Exercise task: Start with the line that contains "Model this scene" and end with the line that contains "so.location = (0, 0, 40)"; retype those lines and the ones between them exactly, without any pictures.

Given entries:
%%
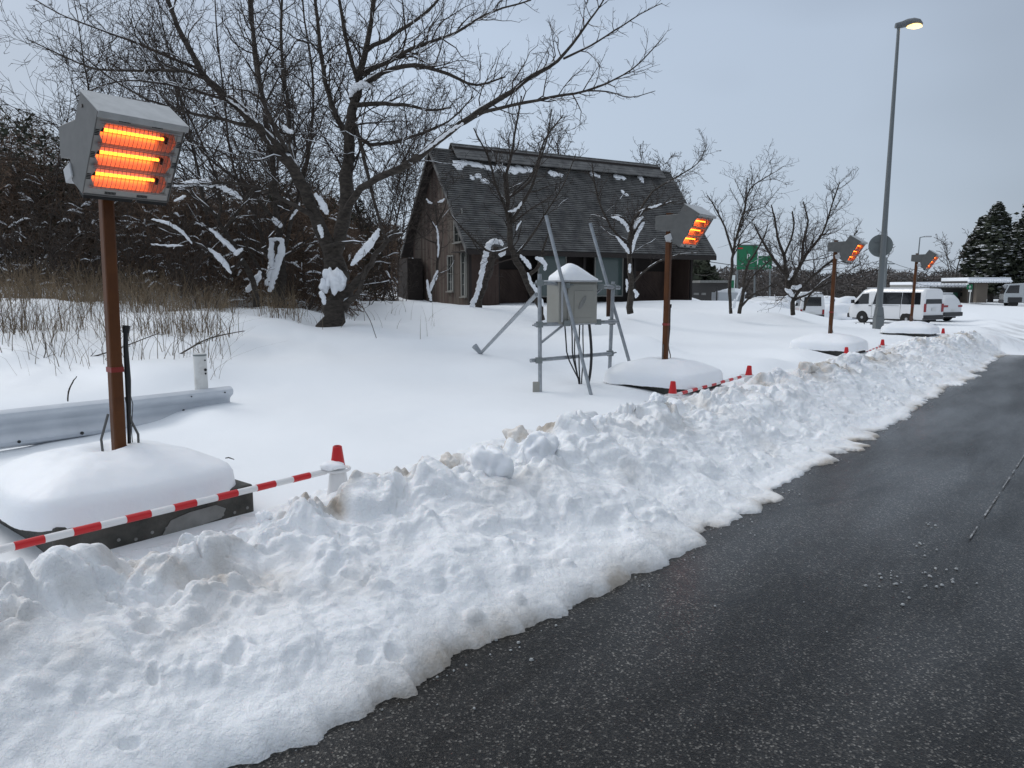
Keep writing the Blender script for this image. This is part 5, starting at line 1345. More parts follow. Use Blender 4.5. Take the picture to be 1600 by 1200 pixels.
o, C1 = twig_mass('thicket', M_thick, [(-300, 622, 21, 27, 62000, tl, -.2), (-250, 560, 16.5, 21, 50000, tl2, -.2)], 61, size=(.42, .020))
tag(o, kind='stuff')
o, C3 = twig_mass('far_thicket', M_thick, [(-400, 645, 36, 46, 42000, dens_top(tl, .5), -.3)], 65, size=(.75, .045)); tag(o, kind='stuff')
te1 = top_by([(-300,170),(0,190),(60,185),(120,215),(170,260),(210,330)])
o, C2 = twig_mass('evergreen_scrub', M_ever, [(-300, 190, 17.5, 23, 12000, te1, .2), (430, 600, 22, 27, 6000, tl, .2)], 62, size=(.16, .06), up=0); tag(o, kind='stuff')
# snow caught on the scrub
rs = np.random.RandomState(8); sel = C1[rs.choice(len(C1), 4500)]; sel = sel[((sel[:, 1] < 17.7) | ((sel[:, 1] > 21) & (sel[:, 1] < 22))) & (sel[:, 2] > .9)][:1000]
sn = []
for c in sel:
    a = rs.uniform(0, 6.3); d = np.array([math.cos(a), math.sin(a) * .6, rs.uniform(-.45, .45)]); L_ = rs.uniform(.12, .5); r = rs.uniform(.008, .028)
    pts = [c + d * L_ * (k / 5 - .5) + np.array([0, 0, .03 * math.sin(k)]) for k in range(6)]; sn.append((np.array(pts), [.002, r * .8, r * rs.uniform(.8, 1.3), r, r * .7, .002]))
o = tubes('scrub_snow', sn, M_snowt, None, 6); tag(o, kind='stuff')
# individual shrubs standing out of the thicket
shl = ['tangled bare shrub at the left picture edge behind the reeds', 'bare shrub with arching stems directly left of the nearest heater pole', 'dark bare shrub right of the nearest heater pole above the reeds',
       'low bare shrub beneath the leaning snow padded tree', 'bare shrub at the foot of the hollow trunk', 'wiry shrub in the gap between the cherry trunk and the house',
       'bare shrub behind the right foot of the cherry tree']
for i, (px, py, D, h, st) in enumerate([(60,462,14.5,2.3,9), (130,470,14,2.2,9), (235,470,14.5,2.4,9), (320,478,14.2,2.0,8), (470,474,15.8,1.7,7), (622,474,21.5,1.6,6), (565,474,18.5,1.7,7)]):
    free_tree('bare_shrub', shl[i], px, py, D, h, .018, 70 + i, spread=1.15, dens=7, stems=st, snow=.5, maxlev=3, group='bare shrubs along the wood edge')

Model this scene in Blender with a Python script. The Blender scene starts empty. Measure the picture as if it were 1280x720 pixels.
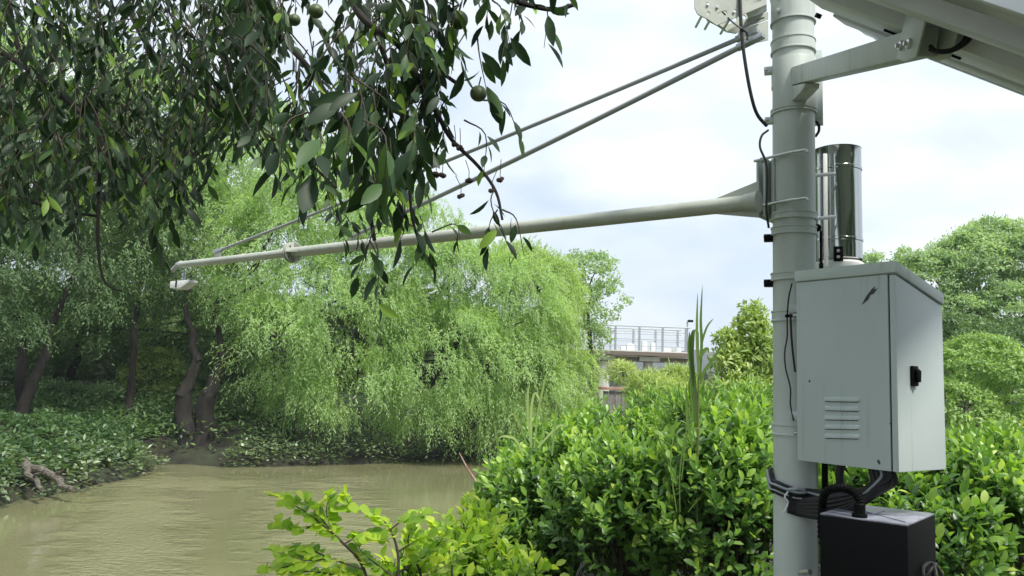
import bpy, bmesh, math, random
import numpy as np
from mathutils import Vector, Matrix

random.seed(7)
rng = np.random.default_rng(7)
R = math.radians
PI = math.pi
sc = bpy.context.scene
C = sc.collection

# ------------------------------------------------------------------ camera
PITCH, ROLL, FPX = 6.5, 2.0, 1000.0
EYE = Vector((0, 0, 3.0))
_f = Vector((0, math.cos(R(PITCH)), math.sin(R(PITCH))))
_u = Vector((0, -math.sin(R(PITCH)), math.cos(R(PITCH))))
_r = Vector((1, 0, 0))
CR = _r * math.cos(R(ROLL)) + _u * math.sin(R(ROLL))
CU = -_r * math.sin(R(ROLL)) + _u * math.cos(R(ROLL))
cam_d = bpy.data.cameras.new('camera')
cam = bpy.data.objects.new('camera', cam_d)
C.objects.link(cam)
m = Matrix.Identity(4)
for i in range(3):
    m[i][0] = CR[i]; m[i][1] = CU[i]; m[i][2] = -_f[i]; m[i][3] = EYE[i]
cam.matrix_world = m
cam_d.sensor_width = 36
cam_d.lens = 36 * FPX / 1280
cam_d.clip_start = 0.05
cam_d.clip_end = 6000
sc.camera = cam
sc.render.resolution_x, sc.render.resolution_y = 1024, 576


def at(px, py, Y):
    """world point seen at photo pixel (px, py) at distance Y along the ground"""
    d = _f + CR * ((px - 640) / FPX) + CU * ((360 - py) / FPX)
    return EYE + d * (Y / d.y)


# ------------------------------------------------------------------ light
SUN_EL, SUN_AZ = 56.0, (0.62, -0.78)
EXPOSURE = 1.02
sd = bpy.data.lights.new('sun', 'SUN')
sd.energy = 2.8
sd.angle = R(11)
sd.color = (1.0, 0.955, 0.88)
so = bpy.data.objects.new('sun', sd)
C.objects.link(so)
_sv = Vector((SUN_AZ[0], SUN_AZ[1], 0)).normalized() * math.cos(R(SUN_EL)) + Vector((0, 0, math.sin(R(SUN_EL))))
so.rotation_euler = _sv.to_track_quat('Z', 'Y').to_euler()
so.location = (0, 0, 40)

W = bpy.data.worlds.new('World')
sc.world = W
W.use_nodes = True
nt = W.node_tree
nt.nodes.clear()
N = nt.nodes.new
L = nt.links.new
out = N('ShaderNodeOutputWorld'); bg = N('ShaderNodeBackground')
sky = N('ShaderNodeTexSky'); sky.sky_type = 'NISHITA'; sky.sun_disc = False
sky.sun_elevation = R(SUN_EL); sky.sun_rotation = math.atan2(SUN_AZ[0], SUN_AZ[1])
sky.air_density = 1.0; sky.dust_density = 1.5; sky.ozone_density = 1.0
tc = N('ShaderNodeTexCoord')
mp = N('ShaderNodeMapping'); mp.inputs['Scale'].default_value = (1.6, 1.6, 4.2)
mp.inputs['Location'].default_value = (0.35, 0.2, 0.4)
n1 = N('ShaderNodeTexNoise'); n1.inputs['Scale'].default_value = 1.5; n1.inputs['Detail'].default_value = 7; n1.inputs['Roughness'].default_value = 0.52
n1.inputs['Distortion'].default_value = 0.35
r1 = N('ShaderNodeValToRGB')
r1.color_ramp.elements[0].position = 0.34; r1.color_ramp.elements[0].color = (0.66, 0.66, 0.66, 1)
r1.color_ramp.elements[1].position = 0.52; r1.color_ramp.elements[1].color = (1, 1, 1, 1)
n2 = N('ShaderNodeTexNoise'); n2.inputs['Scale'].default_value = 3.1; n2.inputs['Detail'].default_value = 6; n2.inputs['Roughness'].default_value = 0.5
r2 = N('ShaderNodeValToRGB')
r2.color_ramp.elements[0].position = 0.36; r2.color_ramp.elements[0].color = (5.9, 6.8, 7.9, 1)
r2.color_ramp.elements[1].position = 0.62; r2.color_ramp.elements[1].color = (7.4, 7.8, 7.95, 1)
mx = N('ShaderNodeMix'); mx.data_type = 'RGBA'
L(tc.outputs['Generated'], mp.inputs['Vector']); L(mp.outputs[0], n1.inputs['Vector']); L(mp.outputs[0], n2.inputs['Vector'])
L(n1.outputs['Fac'], r1.inputs['Fac']); L(n2.outputs['Fac'], r2.inputs['Fac'])
L(r1.outputs['Color'], mx.inputs['Factor']); L(sky.outputs[0], mx.inputs[6]); L(r2.outputs['Color'], mx.inputs[7])
L(mx.outputs[2], bg.inputs['Color']); bg.inputs['Strength'].default_value = 0.074
L(bg.outputs[0], out.inputs['Surface'])
sc.view_settings.view_transform = 'Standard'
sc.view_settings.look = 'None'
sc.view_settings.exposure = EXPOSURE
sc.view_settings.gamma = 1
sc.render.engine = 'CYCLES'
sc.cycles.max_bounces = 6
sc.cycles.transparent_max_bounces = 8


# ------------------------------------------------------------------ helpers
def tag(o, label=None, cat=None, group=None, kind=None):
    if label: o['label'] = label
    if cat: o['category'] = cat
    if group: o['group'] = group
    if kind: o['kind'] = kind
    return o


def link(name, me, mat=None, parent=None):
    o = bpy.data.objects.new(name, me)
    C.objects.link(o)
    if mat is not None and me is not None and not me.materials:
        me.materials.append(mat)
    if parent is not None:
        o.parent = parent
        o.matrix_parent_inverse = Matrix.Translation(-Vector(parent.location))
    return o


def thing(name, loc, label, cat, group=None):
    o = bpy.data.objects.new(name, None)
    o.empty_display_size = 0.2
    C.objects.link(o)
    o.location = loc
    return tag(o, label, cat, group)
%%
Final result:
Model this scene in Blender with a Python script. The Blender scene starts empty. Measure the picture as if it were 1280x720 pixels.
import bpy, bmesh, math, random
import numpy as np
from mathutils import Vector, Matrix

random.seed(7)
rng = np.random.default_rng(7)
R = math.radians
PI = math.pi
sc = bpy.context.scene
C = sc.collection

# ------------------------------------------------------------------ camera
PITCH, ROLL, FPX = 6.5, 2.0, 1000.0
EYE = Vector((0, 0, 3.0))
_f = Vector((0, math.cos(R(PITCH)), math.sin(R(PITCH))))
_u = Vector((0, -math.sin(R(PITCH)), math.cos(R(PITCH))))
_r = Vector((1, 0, 0))
CR = _r * math.cos(R(ROLL)) + _u * math.sin(R(ROLL))
CU = -_r * math.sin(R(ROLL)) + _u * math.cos(R(ROLL))
cam_d = bpy.data.cameras.new('camera')
cam = bpy.data.objects.new('camera', cam_d)
C.objects.link(cam)
m = Matrix.Identity(4)
for i in range(3):
    m[i][0] = CR[i]; m[i][1] = CU[i]; m[i][2] = -_f[i]; m[i][3] = EYE[i]
cam.matrix_world = m
cam_d.sensor_width = 36
cam_d.lens = 36 * FPX / 1280
cam_d.clip_start = 0.05
cam_d.clip_end = 6000
sc.camera = cam
sc.render.resolution_x, sc.render.resolution_y = 1024, 576


def at(px, py, Y):
    """world point seen at photo pixel (px, py) at distance Y along the ground"""
    d = _f + CR * ((px - 640) / FPX) + CU * ((360 - py) / FPX)
    return EYE + d * (Y / d.y)


# ------------------------------------------------------------------ light
SUN_EL, SUN_AZ = 56.0, (0.62, -0.78)
EXPOSURE = 1.02
sd = bpy.data.lights.new('sun', 'SUN')
sd.energy = 2.8
sd.angle = R(11)
sd.color = (1.0, 0.955, 0.88)
so = bpy.data.objects.new('sun', sd)
C.objects.link(so)
_sv = Vector((SUN_AZ[0], SUN_AZ[1], 0)).normalized() * math.cos(R(SUN_EL)) + Vector((0, 0, math.sin(R(SUN_EL))))
so.rotation_euler = _sv.to_track_quat('Z', 'Y').to_euler()
so.location = (0, 0, 40)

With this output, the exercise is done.